---- Information given
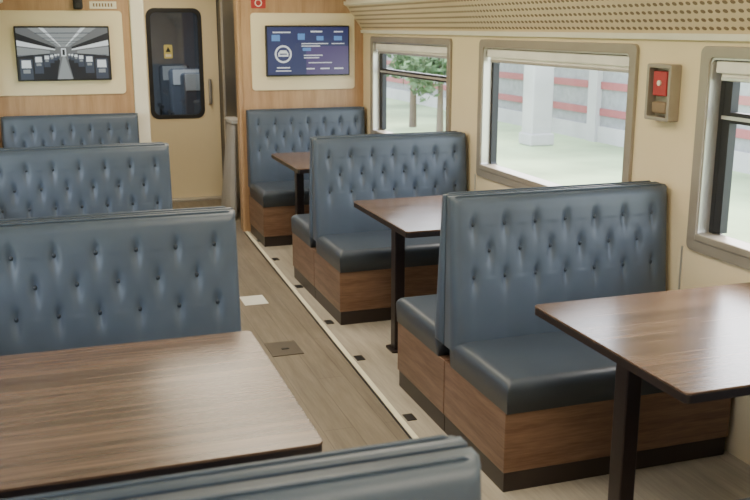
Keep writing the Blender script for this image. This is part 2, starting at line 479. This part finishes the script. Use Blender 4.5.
quads('display_logo_mark_band', [(-.245, -.185, -.030, -.020)], B1m, e, y-.0028)
quads('display_text', [(-.30, -.15, .145, .155), (-.27, -.16, -.14, -.13), (-.28, -.15, -.165, -.157), (.02, .12, .15, .162), (-.06, .17, .055, .063), (-.06, .10, .035, .043), (-.04, .12, -.04, -.032), (-.04, .09, -.06, -.052), (0, .2, -.10, -.093),
      (.22, .30, .15, .16), (.20, .31, .055, .062), (-.02, .05, -.15, -.14), (.10, .18, -.15, -.14), (.22, .30, -.15, -.14)], B3, e, y-.0012)
quads('display_icons', [(-.09, -.03, .09, .14), (.07, .13, .085, .12), (.22, .29, .085, .12), (-.31, -.24, .08, .13), (-.05, .02, 0, .025)], B2, e, y-.0018)

e = empty('warning_sign'); prism('plate', rr(1.545, 1.665, 1.845, 1.93, .01), B0-.005, B0-.001, 'y', M_red, e)
ring('symbol', circ(1.605, 1.888, .03), circ(1.605, 1.888, .022), B0-.007, B0-.005, 'y', M_white, e)
e = empty('number_plate'); box('plate', .29, .49, B0-.008, B0-.001, 1.835, 1.89, M_white, e, bevel=.002)
for q in range(7): box('glyph', .315+q*.022, .327+q*.022, B0-.0095, B0-.008, 1.85, 1.876, M_hole, e)
e = empty('surveillance_camera'); box('body', .17, .24, B0-.05, B0-.001, 1.83, 1.91, M_black, e, bevel=.012)
prism('lens', circ(.205, 1.86, .018), B0-.056, B0-.048, 'y', M_darkgrey, e)

# ------------------------------------------------------------------ vestibule + door
VY = 9.42
boxes('wall_vestibule', [(LX, .70, VY, VY+.08, 0, CZ), (1.56, WX, VY, VY+.08, 0, CZ), (.70, 1.56, VY, VY+.08, 2.05, CZ), (.50, .56, B1, VY, 0, CZ)], M_creamp)
boxes('wall_corridor', [(1.545, 1.61, B1, VY, 0, CZ)], M_darkgrey)
box('trim_8', 1.535, 1.545, B1+.25, B1+.33, 0, 2.2, M_steel); box('trim_9', 1.530, 1.545, VY-.35, VY-.30, 0, 2.2, M_alu)
e = empty('door_1')
po = rr(.72, 1.54, .02, 2.04, .02); wi = rr(.875, 1.375, .83, 1.86, .07)
ring('leaf', po, wi, VY-.03, VY+.03, 'y', M_creamp, e, bevel=.003)
wo = rr(.86, 1.39, .815, 1.875, .08); wi2 = rr(.90, 1.35, .855, 1.835, .055)
ring('window_gasket', wo, wi2, VY-.038, VY-.028, 'y', M_rubber, e, bevel=.003)
sheet('window_pane', wi, VY, 'y', M_doorglass, e)
box('handle', 1.43, 1.46, VY-.07, VY-.03, .95, 1.20, M_steel, e, bevel=.008)
prism('sticker', rr(1.02, 1.10, 1.40, 1.53, .01), VY-.010, VY-.006, 'y', M_yellow, e)
prism('sticker_symbol', [(1.035, 1.46), (1.085, 1.46), (1.06, 1.51)], VY-.012, VY-.010, 'y', M_black, e)
box('sticker_text', 1.032, 1.088, VY-.012, VY-.010, 1.415, 1.44, M_white, e)
box('threshold', .70, 1.54, VY-.12, VY-.03, 0, .02, M_alu, e, bevel=.003)
boxes('wall_next_carriage', [(-.45, -.4, 9.5, 14.5, 0, CZ), (2.5, 2.55, 9.5, 14.5, 0, CZ), (-.45, 2.55, 14.5, 14.55, 0, CZ), (-.45, 2.55, 9.5, 14.5, 2.3, CZ)], M_bluegrey)
def pseat(x, y):
    e = empty('passenger_seat', (x, y, 0))
    box('pedestal', -.12, .12, -.15, .15, 0, .36, M_darkgrey, e, bevel=.01)
    box('cushion', -.22, .22, -.27, .22, .36, .48, M_seatgrey, e, bevel=.04, seg=4)
    o = box('back', -.22, .22, -.05, .06, 0, .72, M_seatgrey, e, bevel=.05, seg=4); o.location = (0, .22, .46); o.rotation_euler = (math.radians(-10), 0, 0)
    o = box('head_linen', -.17, .17, -.06, -.045, .50, .70, M_paper, e, bevel=.006); o.location = (0, .22, .46); o.rotation_euler = (math.radians(-10), 0, 0)
    for s in (-1, 1): box('armrest', s*.25-.025, s*.25+.025, -.22, .2, .60, .65, M_darkgrey, e, bevel=.015)
    for s in (-1, 1): box('arm_support', s*.25-.015, s*.25+.015, -.0, .06, .42, .61, M_darkgrey, e, bevel=.005)
for yy in (11.0, 12.2, 13.4):
    for xx in (1.62, 2.18, .15): pseat(xx, yy)
e = empty('ceiling_light', (1.0, 11.6, 2.30)); box('housing', -.2, .2, -1, 1, -.02, 0, M_white, e, bevel=.006); box('diffuser', -.17, .17, -.97, .97, -.028, -.018, M_lamp, e)
ld = D.lights.new('lamp', 'AREA'); ld.shape = 'RECTANGLE'; ld.size = .5; ld.size_y = 2; ld.energy = 70; ld.color = (.9, .95, 1)
lo = D.objects.new('lamp', ld); COL.objects.link(lo); lo.parent = e; lo.location = (0, 0, -.04)
# curtain at the corridor side
e = empty('corridor_curtain')
V = []; F = []
ny, nz = 44, 24
for j in range(nz+1):
    z = .02+(.86)*j/nz
    sp = .30+.30*(1-j/nz)
    for i in range(ny+1):
        t = i/ny
        V.append((1.47+.035*math.sin(t*9*math.pi)*(1-.5*j/nz)-.03*(1-j/nz), 8.22+sp*t, z))
for j in range(nz):
    for i in range(ny): F.append((j*(ny+1)+i, j*(ny+1)+i+1, (j+1)*(ny+1)+i+1, (j+1)*(ny+1)+i))
o = mk('cloth', V, F, M_curtain, e, smooth=True); s = o.modifiers.new('s', 'SOLIDIFY'); s.thickness = .004
box('tie_band', 1.44, 1.542, 8.21, 8.54, .86, .90, M_curtain, e, bevel=.01)
e = empty('ceiling_light', (1.0, 8.6, 2.30)); box('housing', -.2, .2, -.2, .2, -.02, 0, M_white, e, bevel=.006); box('diffuser', -.17, .17, -.17, .17, -.028, -.018, M_lamp, e)
ld = D.lights.new('lamp', 'AREA'); ld.size = .4; ld.energy = 8; ld.color = (1, .88, .68)
lo = D.objects.new('lamp', ld); COL.objects.link(lo); lo.parent = e; lo.location = (0, 0, -.04)

# ------------------------------------------------------------------ fire call box between windows
e = empty('fire_alarm_box', (WX-.001, 3.44, 1.42))
ring('case', rr(-.085, .085, -.115, .125, .008), rr(-.068, .068, -.098, .108, .006), -.055, 0, 'x', M_frame, e, bevel=.003)
box('back_plate', -.012, -.002, -.07, .07, -.10, .11, M_frame, e)
box('red_unit', -.045, -.010, -.045, .050, -.01, .095, M_red, e, bevel=.005)
prism('push_button', circ(.0, .045, .012), -.052, -.044, 'x', M_white, e)
box('lower_handle', -.05, -.012, -.055, .045, -.085, -.035, M_hole, e, bevel=.01)

# ------------------------------------------------------------------ outside
M_ground = mat_plain('ground_grass', (.36, .47, .25), .9, noise=.35, scale=.35)
M_conc = mat_plain('concrete', (.48, .47, .45), .9, noise=.1, scale=1)
M_build = mat_plain('building_grey', (.28, .28, .28), .8, noise=.15)
M_maroon = mat_plain('maroon_band', (.34, .10, .10), .7)
M_leaf = mat_plain('foliage', (.10, .17, .07), .9, noise=.5, scale=3)
M_bark = mat_plain('bark', (.15, .11, .08), .9)
GZ = -1.15
box('ground', -60, 90, -40, 120, GZ-.1, GZ, M_ground)
boxes('platform_path', [(3.6, 5.6, -20, 90, GZ, GZ+.05)], M_conc)
e = empty('station_building')
box('body', 13, 22, -5, 70, GZ, 3.2, M_build, e)
for z in (.18, -.48, 1.0): box('band', 12.96, 13.02, -5, 70, z, z+.18, M_maroon, e)
box('base_course', 12.93, 13.02, -5, 70, GZ, -.75, M_conc, e)
for q in range(9): box('pilaster', 12.85, 13.0, -4+q*8.2, -3.6+q*8.2, GZ, 3.2, M_conc, e)
for (px, py) in ((11.2, 20.6), (11.2, 9.0), (10.5, 33)):
    e = empty('canopy_column', (px, py, GZ)); box('shaft', -.28, .28, -.28, .28, 0, 4, M_conc, e, bevel=.04); box('plinth', -.33, .33, -.33, .33, 0, .3, M_conc, e, bevel=.04)
def tree(x, y, s):
    e = empty('tree', (x, y, GZ))
    bm = bmesh.new(); bmesh.ops.create_cone(bm, segments=10, radius1=.10*s, radius2=.05*s, depth=2.2*s, matrix=Matrix.Translation((0, 0, 1.1*s)), cap_ends=True)
    me = D.meshes.new('trunk'); bm.to_mesh(me); bm.free(); me.materials.append(M_bark); o = D.objects.new('trunk', me); COL.objects.link(o); o.parent = e
    # leafy crown: many small leaf cards gathered in clumps
    V = []; F = []
    for c in range(26):
        p = Vector((random.gauss(0, .55), random.gauss(0, .55), random.gauss(0, .50)))*s+Vector((0, 0, 2.35*s))
        for q in range(90):
            v = Vector((random.gauss(0, 1), random.gauss(0, 1), random.gauss(0, 1))).normalized()*random.uniform(.12, .42)*s+p
            a = Vector((random.gauss(0, 1), random.gauss(0, 1), random.gauss(0, 1))).normalized()
            b = a.orthogonal().normalized(); L_ = .11*s
            n = len(V); V += [v-a*L_, v+b*L_*.45, v+a*L_, v-b*L_*.45]; F.append((n, n+1, n+2, n+3))
    me = D.meshes.new('crown'); me.from_pydata([tuple(v) for v in V], [], F); me.materials.append(M_leaf)
    o = D.objects.new('crown', me); COL.objects.link(o); o.parent = e
for (x, y, s) in ((9.4, 22.5, 1.0), (9.8, 25.5, 1.15), (9.0, 29, 1.1), (9.6, 35, 1.3), (8.8, 6.0, 1.0), (-9, 6, 1.4), (-10, 14, 1.5)): tree(x, y, s)

w = D.worlds.new('World'); bpy.context.scene.world = w; w.use_nodes = True
nt = w.node_tree; bg = nt.nodes['Background']
sky = nt.nodes.new('ShaderNodeTexSky'); sky.sky_type = 'NISHITA'; sky.sun_disc = False; sky.sun_elevation = math.radians(50); sky.sun_rotation = math.radians(60); sky.air_density = 1.0; sky.dust_density = 4
mix = nt.nodes.new('ShaderNodeMix'); mix.data_type = 'RGBA'; mix.inputs[0].default_value = .75
nt.links.new(sky.outputs[0], mix.inputs[6]); mix.inputs[7].default_value = (1.0, 1.0, 1.0, 1)
nt.links.new(mix.outputs[2], bg.inputs['Color']); bg.inputs['Strength'].default_value = 4.8

# ------------------------------------------------------------------ camera
cd = D.cameras.new('Camera'); cd.sensor_width = 36; cd.lens = 36*930/750; cd.clip_start = .02; cd.clip_end = 300
cd.dof.use_dof = True; cd.dof.focus_distance = 4.3; cd.dof.aperture_fstop = 6.3
co = D.objects.new('Camera', cd); COL.objects.link(co)
co.location = (0, 0, 1.70); co.rotation_euler = (math.radians(90-13.5), 0, math.radians(-18.7))
bpy.context.scene.camera = co
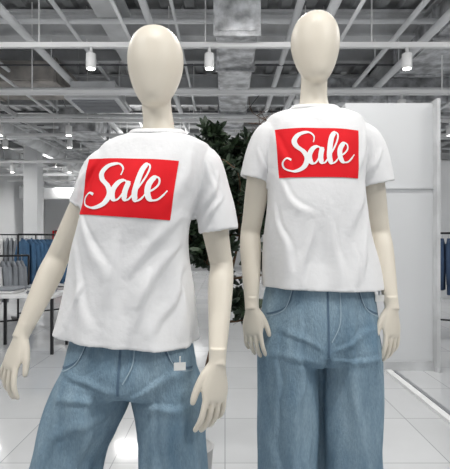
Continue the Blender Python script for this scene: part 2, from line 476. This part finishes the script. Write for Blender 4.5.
def rack(cx, cy, rail_z, width, palette, L, n, rz=0.0):
    e = empty('clothing_rack')
    bm = bmesh.new()
    for s in (-1, 1):
        tube(bm, [(s * width / 2, 0, 0.05, .014, .014), (s * width / 2, 0, rail_z, .014, .014)], 1, n=10)
        box(bm, (s * width / 2, 0, .035), (.04, .48, .03))
        for q in (-1, 1): box(bm, (s * width / 2, q * .2, .01), (.035, .035, .02))
    tube(bm, [(-width / 2, 0, rail_z, .014, .014), (width / 2, 0, rail_z, .014, .014)], 1, ref=(0, 0, 1), n=10)
    box(bm, (0, 0, .12), (width, .02, .02))
    fr = new_obj('frame', bm, M_DARK, e)
    bm = bmesh.new(); bh = bmesh.new()
    for i in range(n):
        x = -width / 2 + .08 + (width - .16) * i / max(1, n - 1) + random.uniform(-.01, .01)
        garment(bm, x, random.uniform(-.02, .02), rail_z - .07, L * random.uniform(.9, 1.08), .42, random.randrange(len(palette)), random.uniform(-.02, .02))
        tube(bh, [(x, 0, rail_z - .08, .003, .003), (x, 0, rail_z + .018, .003, .003)], 1, n=6)
    g = new_obj('garments', bm, [M_CLOTHS[p] for p in palette], e)
    h = new_obj('hangers', bh, M_STEEL, e)
    for o in (fr, g, h):
        o.matrix_local = Matrix.Translation((cx, cy, 0)) @ Matrix.Rotation(rz, 4, 'Z')
rack(-2.74, 6.8, 1.27, 0.74, ['blue', 'lblue', 'blue'], .70, 10, .75)
rack(-2.95, 5.9, 0.98, 0.70, ['grey', 'white', 'grey'], .5, 10, .6)
rack(-4.6, 9.4, 1.3, 1.2, ['grey', 'white', 'navy'], .75, 12, .3)
rack(-3.3, 10.4, 1.4, 1.2, ['black', 'navy', 'lblue'], .8, 12, .2)
rack(2.98, 6.0, 1.28, 0.95, ['blue', 'lblue', 'navy'], .75, 13, -.5)
rack(5.2, 8.0, 1.35, 1.2, ['white', 'lblue', 'grey'], .8, 12, 0)

# display table with folded shirts
e = empty('display_table')
bm = bmesh.new()
box(bm, (-2.15, 4.9, .60), (.75, .5, .035))
bmesh.ops.bevel(bm, geom=bm.edges[:], offset=.006, segments=2, affect='EDGES')
new_obj('top', bm, M_LAMP, e, smooth=False)
bm = bmesh.new()
for sx in (-.35, .35):
    for sy in (-.22, .22): box(bm, (-2.15 + sx, 4.9 + sy, .2915), (.028, .028, .583))
new_obj('legs', bm, M_DARK, e, smooth=False)
bm = bmesh.new()
for k, (sx, cnt) in enumerate(((-.2, 2), (.16, 3))):
    for i in range(cnt):
        ks = [(-2.15 + sx, 4.9, .62 + i * .03, .12, .15, 0, 0), (-2.15 + sx, 4.9, .632 + i * .03, .13, .16, 0, 0), (-2.15 + sx, 4.9, .647 + i * .03, .12, .15, 0, 0)]
        loft(bm, ks, 2, e=5, n=28, mi=(i + k) % 2)
new_obj('folded_shirts', bm, [M_CLOTHS['white'], M_CLOTHS['grey']], e)
# red wall sign at the back
bm = bmesh.new(); box(bm, (-7.3, 19.96, 1.35), (.7, .05, .5)); box(bm, (-7.3, 19.93, 1.35), (.5, .01, .14), mi=1); new_obj('wall_sign', bm, [M_RED, M_WHITEINK], smooth=False)

# ------------------------------------------------------------------ olive tree
e = empty('potted_olive_tree')
TX, TY = -0.155, 2.12
bm = bmesh.new()
loft(bm, [(TX, TY, 0, .075, .075, 0, 0), (TX, TY, .10, .09, .09, 0, 0), (TX, TY, .20, .10, .10, 0, 0), (TX, TY, .22, .105, .105, 0, 0)], 4, e=2, inner_end=(.012, 2))
new_obj('pot', bm, M_POT, e)
bm = bmesh.new(); loft(bm, [(TX, TY, .17, .080, .080, 0, 0), (TX, TY, .208, .088, .088, 0, 0)], 2, e=2); new_obj('soil', bm, M_SOIL, e)
bm = bmesh.new()
branches = []
def branch(p, d, L, r, depth):
    pts = [p.copy()]; q = p.copy(); dd = d.normalized()
    st = 6
    for i in range(st):
        dd = (dd + Vector((random.uniform(-.22, .22), random.uniform(-.22, .22), random.uniform(-.1, .16))) * (1 if depth else .4)).normalized()
        q = q + dd * L / st; pts.append(q.copy())
    tube(bm, [(v.x, v.y, v.z, r * (1 - .12 * i), r * (1 - .12 * i)) for i, v in enumerate(pts)], 2, ref=(.3, .9, .1), n=7)
    branches.append((pts, depth))
    if depth < 3:
        for k in range(5 if depth else 17):
            i = random.randint(2 if depth else 3, st)
            a = random.uniform(0, 2 * pi)
            branch(pts[i], Vector((math.cos(a) * .8, math.sin(a) * .8, random.uniform(.0, .9))), L * (random.uniform(.38, .5) if depth else random.uniform(.22, .34)), r * .5, depth + 1)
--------
Copy, word for word, the entries above from the first line to the line that holds "B0-.048, 'y', M_darkgrey, e)". Drop the pictures.

Keep writing the Blender script for this image. This is part 2, starting at line 479. This part finishes the script. Use Blender 4.5.
quads('display_logo_mark_band', [(-.245, -.185, -.030, -.020)], B1m, e, y-.0028)
quads('display_text', [(-.30, -.15, .145, .155), (-.27, -.16, -.14, -.13), (-.28, -.15, -.165, -.157), (.02, .12, .15, .162), (-.06, .17, .055, .063), (-.06, .10, .035, .043), (-.04, .12, -.04, -.032), (-.04, .09, -.06, -.052), (0, .2, -.10, -.093),
      (.22, .30, .15, .16), (.20, .31, .055, .062), (-.02, .05, -.15, -.14), (.10, .18, -.15, -.14), (.22, .30, -.15, -.14)], B3, e, y-.0012)
quads('display_icons', [(-.09, -.03, .09, .14), (.07, .13, .085, .12), (.22, .29, .085, .12), (-.31, -.24, .08, .13), (-.05, .02, 0, .025)], B2, e, y-.0018)

e = empty('warning_sign'); prism('plate', rr(1.545, 1.665, 1.845, 1.93, .01), B0-.005, B0-.001, 'y', M_red, e)
ring('symbol', circ(1.605, 1.888, .03), circ(1.605, 1.888, .022), B0-.007, B0-.005, 'y', M_white, e)
e = empty('number_plate'); box('plate', .29, .49, B0-.008, B0-.001, 1.835, 1.89, M_white, e, bevel=.002)
for q in range(7): box('glyph', .315+q*.022, .327+q*.022, B0-.0095, B0-.008, 1.85, 1.876, M_hole, e)
e = empty('surveillance_camera'); box('body', .17, .24, B0-.05, B0-.001, 1.83, 1.91, M_black, e, bevel=.012)
prism('lens', circ(.205, 1.86, .018), B0-.056, B0-.048, 'y', M_darkgrey, e)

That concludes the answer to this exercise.